[Date Prev][Date Next] [Thread Prev][Thread Next] [Date Index] [Thread Index]

Re: Microsoft Reader... argh!




    Greets,

I bit my tongue with this original post.. I just registered for school and 
sat down with my wonderful councillor to finger out my schedule for the next 
four+ years of courses. I don't plan to do computers for profit, just kicks 
(needed for financial aid). As she started quoting off the courses, I nearly 
passed out when well over half of them depended on M$ products! If my bride 
hadn't been there, I might have gone over the edge.

This is a damn sad state when a university is forcing evil products on kids 
without even considering pure products like debian!

I didn't pull out, but I insisted we would have to have some talks campus 
wide about this evilness since at least one new student won't play with, nor 
install M$ products on his machines.

Now with the trend of commercial linux distros charging by the license (one 
license for one box), debian is needed now more then ever.
REF:  http://lwn.net/2001/0628/

I want to applaud your efforts, and kind consideration of your students.

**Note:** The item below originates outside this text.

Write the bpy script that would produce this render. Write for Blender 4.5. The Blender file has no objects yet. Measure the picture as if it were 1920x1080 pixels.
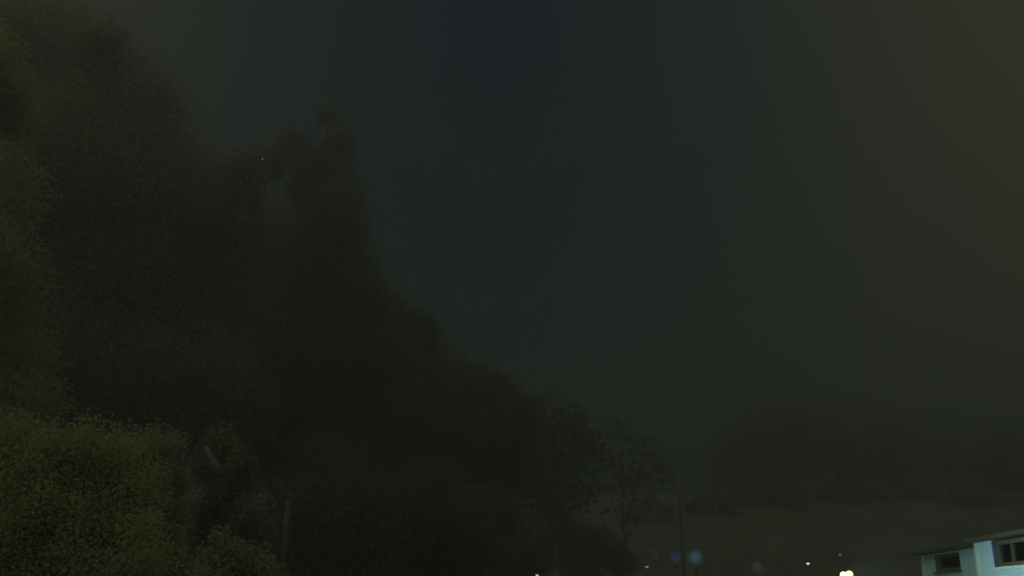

Three cheers for the good guy - -  hip hip hip hurry!

tatah

On Sunday 08 July 2001 10:03, Mark Wagnon wrote:
> On 07/08/01 10:26:34 -0500, Andrew Perrin wrote:
> > I'd like to assign a book for a class this fall that is published only in
> > hardcover and in something called "Microsoft Reader" format. The MS
> > Reader format is about 1/2 the price, which matters (I don't like to make
> > students pay more than necessary, particularly at a public
> > school.).  According to Amazon, the MS Reader is available only for
> > Windows. Does anyone else know about this gizmo, what the format is,
> > etc? I'm not willing to let Microsoft have a monopoly on my class, so if
> > in fact it's Windows-only I'll either not assign the book (and let the
> > publisher know!) or make them go with the expensive hardback.
>
> As a continuing student, I'm glad to hear that professors like
> yourself think about students' bank accounts. Thanks!
>
> Personally, I like to have access to a nice text with actual pages. I
> can take it anywhere and not worry about hosing my PDA/eBook reader or
> whatever, and I'm not be chained to my computer (although some in my
> family believe that's happened ;-) ). If the eBook was in HTML or some
> other format easily decipherable by other party's technologies, I'd
> say go for it, but since it looks like it's MS' attempt to secure the
> eBook market for itself, I would avoid purchasing/recommending it in
> that format.  Can you imagine a world where trees are no longer cut
> down to produce paper for books (yay!), yet the only format available
> is MS' (boo!)?  If MS disagreed with a publisher's views, they could
> yank their licensing.  Scary stuff.
>
> I would write the publisher and let them know how you feel whichever
> way I went though.
>
> Just my two pennies.

-- 

Jaye Inabnit\ARS ke6sls\/A GNU-Debian linux user \/ http://www.qsl.net/ke6sls
If it's stupid, but works, it ain't stupid. SHOUT JUST FOR FUN.
Free software, in a free world, for a free spirit. Please Support freedom!